## SET TASK
Where the word "part" occurs in a line, return that line.

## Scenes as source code
※ ※ ※

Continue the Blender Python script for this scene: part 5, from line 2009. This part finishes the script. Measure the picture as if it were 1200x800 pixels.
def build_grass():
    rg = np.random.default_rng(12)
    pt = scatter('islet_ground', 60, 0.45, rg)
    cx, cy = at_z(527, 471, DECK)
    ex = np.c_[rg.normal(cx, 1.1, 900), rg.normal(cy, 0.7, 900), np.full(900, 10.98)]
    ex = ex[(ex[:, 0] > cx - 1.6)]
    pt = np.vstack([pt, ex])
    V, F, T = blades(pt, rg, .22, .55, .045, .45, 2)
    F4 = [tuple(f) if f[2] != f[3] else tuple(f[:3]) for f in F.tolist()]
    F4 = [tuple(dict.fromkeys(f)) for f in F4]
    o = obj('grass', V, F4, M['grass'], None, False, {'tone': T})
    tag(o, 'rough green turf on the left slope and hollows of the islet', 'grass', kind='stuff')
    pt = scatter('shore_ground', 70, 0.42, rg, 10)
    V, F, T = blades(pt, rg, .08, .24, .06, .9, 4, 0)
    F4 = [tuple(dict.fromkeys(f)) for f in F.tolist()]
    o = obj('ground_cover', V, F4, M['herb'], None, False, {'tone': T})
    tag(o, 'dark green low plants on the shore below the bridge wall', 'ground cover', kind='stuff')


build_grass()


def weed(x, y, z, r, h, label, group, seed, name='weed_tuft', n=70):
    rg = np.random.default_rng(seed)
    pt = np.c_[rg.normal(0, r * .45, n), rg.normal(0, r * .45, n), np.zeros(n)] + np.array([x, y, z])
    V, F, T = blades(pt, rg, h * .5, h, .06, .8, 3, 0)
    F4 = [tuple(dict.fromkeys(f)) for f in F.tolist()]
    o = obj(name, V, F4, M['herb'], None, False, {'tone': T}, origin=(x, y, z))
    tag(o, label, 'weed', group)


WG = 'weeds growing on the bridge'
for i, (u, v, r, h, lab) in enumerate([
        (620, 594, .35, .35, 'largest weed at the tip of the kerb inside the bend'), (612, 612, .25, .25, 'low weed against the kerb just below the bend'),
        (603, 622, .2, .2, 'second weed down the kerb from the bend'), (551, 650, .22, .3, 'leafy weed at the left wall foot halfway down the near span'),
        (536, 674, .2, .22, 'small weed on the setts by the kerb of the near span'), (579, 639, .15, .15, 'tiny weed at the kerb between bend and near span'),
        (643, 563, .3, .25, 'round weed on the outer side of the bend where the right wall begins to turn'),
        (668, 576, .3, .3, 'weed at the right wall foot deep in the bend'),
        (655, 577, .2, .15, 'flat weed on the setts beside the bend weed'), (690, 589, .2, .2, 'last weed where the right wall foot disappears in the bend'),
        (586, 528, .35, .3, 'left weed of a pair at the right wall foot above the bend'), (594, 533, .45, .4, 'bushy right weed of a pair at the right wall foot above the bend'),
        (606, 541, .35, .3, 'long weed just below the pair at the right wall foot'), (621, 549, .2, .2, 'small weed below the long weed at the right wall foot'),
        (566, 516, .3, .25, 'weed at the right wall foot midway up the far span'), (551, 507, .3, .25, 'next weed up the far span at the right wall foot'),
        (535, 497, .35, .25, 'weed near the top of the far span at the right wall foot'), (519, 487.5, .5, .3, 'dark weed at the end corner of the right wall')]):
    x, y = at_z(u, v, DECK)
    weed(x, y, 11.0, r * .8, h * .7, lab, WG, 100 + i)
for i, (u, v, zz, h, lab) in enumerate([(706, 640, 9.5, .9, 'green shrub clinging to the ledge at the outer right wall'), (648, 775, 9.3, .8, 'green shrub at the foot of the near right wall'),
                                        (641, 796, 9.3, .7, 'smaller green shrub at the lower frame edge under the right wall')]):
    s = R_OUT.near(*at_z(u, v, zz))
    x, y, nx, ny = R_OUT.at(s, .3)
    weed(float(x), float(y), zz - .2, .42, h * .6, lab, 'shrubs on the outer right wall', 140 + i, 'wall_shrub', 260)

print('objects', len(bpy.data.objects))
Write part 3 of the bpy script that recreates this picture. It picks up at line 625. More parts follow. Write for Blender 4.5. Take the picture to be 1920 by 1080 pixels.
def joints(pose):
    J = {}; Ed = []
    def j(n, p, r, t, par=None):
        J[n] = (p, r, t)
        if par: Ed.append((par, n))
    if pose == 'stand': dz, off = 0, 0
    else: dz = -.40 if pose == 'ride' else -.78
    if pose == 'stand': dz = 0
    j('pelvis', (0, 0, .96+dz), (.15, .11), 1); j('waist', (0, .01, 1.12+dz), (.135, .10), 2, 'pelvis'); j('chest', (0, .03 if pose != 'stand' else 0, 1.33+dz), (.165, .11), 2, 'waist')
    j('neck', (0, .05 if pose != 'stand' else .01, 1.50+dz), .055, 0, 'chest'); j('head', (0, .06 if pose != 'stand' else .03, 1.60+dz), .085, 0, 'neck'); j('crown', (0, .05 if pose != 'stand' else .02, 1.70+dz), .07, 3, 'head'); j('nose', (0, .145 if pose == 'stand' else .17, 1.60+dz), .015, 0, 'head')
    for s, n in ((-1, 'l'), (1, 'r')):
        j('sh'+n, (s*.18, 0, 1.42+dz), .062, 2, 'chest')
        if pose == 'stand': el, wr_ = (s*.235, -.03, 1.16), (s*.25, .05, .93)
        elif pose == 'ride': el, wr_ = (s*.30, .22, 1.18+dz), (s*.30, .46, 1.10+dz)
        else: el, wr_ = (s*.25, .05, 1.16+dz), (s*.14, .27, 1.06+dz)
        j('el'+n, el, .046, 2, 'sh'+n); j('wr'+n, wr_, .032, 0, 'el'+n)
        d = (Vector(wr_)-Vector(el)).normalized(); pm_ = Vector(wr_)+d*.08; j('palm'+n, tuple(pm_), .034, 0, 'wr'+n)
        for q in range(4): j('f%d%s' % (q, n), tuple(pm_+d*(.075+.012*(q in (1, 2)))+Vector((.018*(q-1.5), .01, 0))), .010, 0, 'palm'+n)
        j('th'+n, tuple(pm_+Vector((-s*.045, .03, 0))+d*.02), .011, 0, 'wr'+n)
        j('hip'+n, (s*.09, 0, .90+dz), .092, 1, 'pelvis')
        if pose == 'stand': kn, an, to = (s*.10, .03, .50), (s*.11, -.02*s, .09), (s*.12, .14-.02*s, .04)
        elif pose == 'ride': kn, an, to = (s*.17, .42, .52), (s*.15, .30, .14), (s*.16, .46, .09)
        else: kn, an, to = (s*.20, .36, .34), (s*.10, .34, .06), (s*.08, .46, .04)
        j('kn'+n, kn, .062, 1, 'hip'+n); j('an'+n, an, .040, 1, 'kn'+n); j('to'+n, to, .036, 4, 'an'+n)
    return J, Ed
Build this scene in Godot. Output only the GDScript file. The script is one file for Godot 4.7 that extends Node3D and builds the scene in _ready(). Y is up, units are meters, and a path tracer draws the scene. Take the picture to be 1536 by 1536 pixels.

※ ※ ※

## RESPONSE FOR THIS EXERCISE
Continue the Blender Python script for this scene: part 5, from line 2009. This part finishes the script. Measure the picture as if it were 1200x800 pixels.
Write part 3 of the bpy script that recreates this picture. It picks up at line 625. More parts follow. Write for Blender 4.5. Take the picture to be 1920 by 1080 pixels.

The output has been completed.